I was always looking for something. That was my excuse before. I wasn't popular in the early years, being awkward and pretentious, always reading books that were way over my head and hanging out with people that were way older than me. I was always reaching for something that I wasn't quite ready for because wherever I was supposed to be wasn't working out. I've always taken such a proactive approach to everything. I think I can fix things that are going wrong just by making it all so much harder, because -- I suppose -- if something is difficult then I'll learn something even if the end result doesn't meet my expectations. The problem at this point presents itself: I'm old enough and competent enough to be able to do pretty much anything I want. All those books didn't go entirely over my head, and now the challenge is hanging out with people who are so much younger than I am. But the results are still not meeting my expectations.

What are my expectations? This is the sticky part. Undoubtedly they are wholly unrealistic. Undoubtedly whatever it is that would unwind this knot in my chest is not something I can just go out and grab. If it were, I would have grabbed or at least grasped it by now. So... *deep breath* ... I have to own the knot in my chest. I have to stop pushing myself out into the world, trying to talk to every person that crosses my path. I have to stop looking for the riveting conversation, the surprising sense of humor, the beautiful turn of phrase. I *have* all these things, I know all these beautiful people who literally make my world turn on its eccentric axis and who pick me up when I fall into that self-deepening, imaginary hole of nobody loves me. It's unconscionable that with all the love that I have in my life, with all the people who listen to my ridiculous stories and put up with my manias, that I should still be looking over their shoulders for something else.

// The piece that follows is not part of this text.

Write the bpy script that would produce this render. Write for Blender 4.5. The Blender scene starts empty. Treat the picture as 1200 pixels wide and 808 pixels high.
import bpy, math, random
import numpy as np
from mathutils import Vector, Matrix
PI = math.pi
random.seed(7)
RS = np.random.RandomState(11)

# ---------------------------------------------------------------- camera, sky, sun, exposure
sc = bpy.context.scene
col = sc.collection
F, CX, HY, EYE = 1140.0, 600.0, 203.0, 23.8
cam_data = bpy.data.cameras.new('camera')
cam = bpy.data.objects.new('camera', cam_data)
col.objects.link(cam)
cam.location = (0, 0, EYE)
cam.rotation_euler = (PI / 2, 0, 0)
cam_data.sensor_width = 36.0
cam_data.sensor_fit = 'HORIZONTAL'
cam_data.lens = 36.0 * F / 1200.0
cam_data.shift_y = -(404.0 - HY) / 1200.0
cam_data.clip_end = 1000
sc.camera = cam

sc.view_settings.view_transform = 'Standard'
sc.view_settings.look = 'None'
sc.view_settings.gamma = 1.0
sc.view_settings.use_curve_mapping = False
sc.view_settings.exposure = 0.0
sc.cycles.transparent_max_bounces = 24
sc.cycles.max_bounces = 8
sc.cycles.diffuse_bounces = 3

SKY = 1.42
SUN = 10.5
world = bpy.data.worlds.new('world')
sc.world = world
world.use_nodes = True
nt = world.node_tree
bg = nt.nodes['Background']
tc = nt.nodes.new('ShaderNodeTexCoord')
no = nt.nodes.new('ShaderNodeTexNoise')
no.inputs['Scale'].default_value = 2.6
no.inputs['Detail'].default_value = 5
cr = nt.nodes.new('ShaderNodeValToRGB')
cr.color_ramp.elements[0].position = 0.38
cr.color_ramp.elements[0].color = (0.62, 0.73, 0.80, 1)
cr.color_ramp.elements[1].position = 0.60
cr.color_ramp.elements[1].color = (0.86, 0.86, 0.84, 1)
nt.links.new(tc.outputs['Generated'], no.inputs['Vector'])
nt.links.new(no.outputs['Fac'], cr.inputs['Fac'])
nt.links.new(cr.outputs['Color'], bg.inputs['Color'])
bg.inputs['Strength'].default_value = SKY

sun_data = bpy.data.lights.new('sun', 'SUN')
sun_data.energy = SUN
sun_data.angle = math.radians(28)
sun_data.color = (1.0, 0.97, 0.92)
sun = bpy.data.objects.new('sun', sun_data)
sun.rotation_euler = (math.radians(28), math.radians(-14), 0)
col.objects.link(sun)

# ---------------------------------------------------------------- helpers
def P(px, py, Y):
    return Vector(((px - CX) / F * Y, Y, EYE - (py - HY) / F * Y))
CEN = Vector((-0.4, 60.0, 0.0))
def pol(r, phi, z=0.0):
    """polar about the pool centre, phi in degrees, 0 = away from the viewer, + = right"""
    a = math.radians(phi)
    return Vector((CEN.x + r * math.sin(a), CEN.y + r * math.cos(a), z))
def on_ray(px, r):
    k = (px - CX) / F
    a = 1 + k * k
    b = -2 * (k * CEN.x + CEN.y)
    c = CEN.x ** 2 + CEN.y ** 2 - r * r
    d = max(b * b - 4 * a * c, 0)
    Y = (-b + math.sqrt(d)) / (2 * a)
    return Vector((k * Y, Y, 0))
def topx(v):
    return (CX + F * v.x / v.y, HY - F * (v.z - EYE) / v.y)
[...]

Kierkegaard, somewhere, talked about "dissipating oneself in conversation." I think of that phrase over and over again. I don't remember which book it's from or how long ago I read it, but it's stuck like an orange traffic cone in my wheel well, thump thump thump thump thump. I don't know anything else, what else is there for me but conversation? But I can feel myself being dissipated as the years go by, and all these millions of conversations don't bring me that thing that I want. In the moment I am elated, I can't stop thanking the powers that be for giving me such an interesting life. But there's a part of me that still wishes desperately that I were invisible, so I could just enjoy my friends' faces around a bonfire, so that I could tune in and out, attending to the images and threads their insights fill my head with. There are so many times when I wish I could only express myself like this, to an empty page, to some ideal person who could... I don't know, understand it all? Make it all seem worth it? It's the problem of my expectations, I don't know what I want, just that when I come home I'm both relieved and devastated, because it wasn't tonight, I didn't find it, and I'll have to try again tomorrow.

I'm tired of trying. I have everything I ever said I wanted. So, my ideal interlocutor doesn't exist yet, I can't describe them, I don't know that I'd know them if they spoke to me, so in the meantime I'm just dissipating myself in conversation. I'm neglecting my true friends in the pursuit of imaginary soulmates, and it's making me miserable. What's the plan of action? I'm going to become a homebody. Obviously I'm not going to stop going out or meeting new people, but that's not the mission anymore. I'm going to make a little home in my body that I can take with me, where I can peer out the windows and only invite in the people who I know won't muddy up my carpets or pocket my knick-knacks. There's been far too much of the open door policy lately, as though I had no boundaries or personal possessions. As though I couldn't lock my door or even pull down the blinds. I prefer the comfort of a wingback chair in my own living room to the stark naked trust of full disclosure. This is new and old at the same time. I've always wanted a comfortable wingback chair, with an ottoman to put my feet up and wings wide (and low) enough that I could just doze off in the middle of a chapter. I've just always thought I was too young to retire. Maybe now is the perfect time, since I couldn't have gotten here without everything else I've put myself through. Maybe all this alienation is just the tide I never allowed myself to feel before, because I hadn't done enough or felt enough to step back from the high-water mark. It was always just another challenge, another difficult thing that I'd gain in defying. I don't feel so defiant anymore, it hasn't made me happy. I'm going to try to be happy, and leave all the amorphous tortures for the page, for characters that are not me. Maybe I'll write those books instead of living them, and maybe that will be better.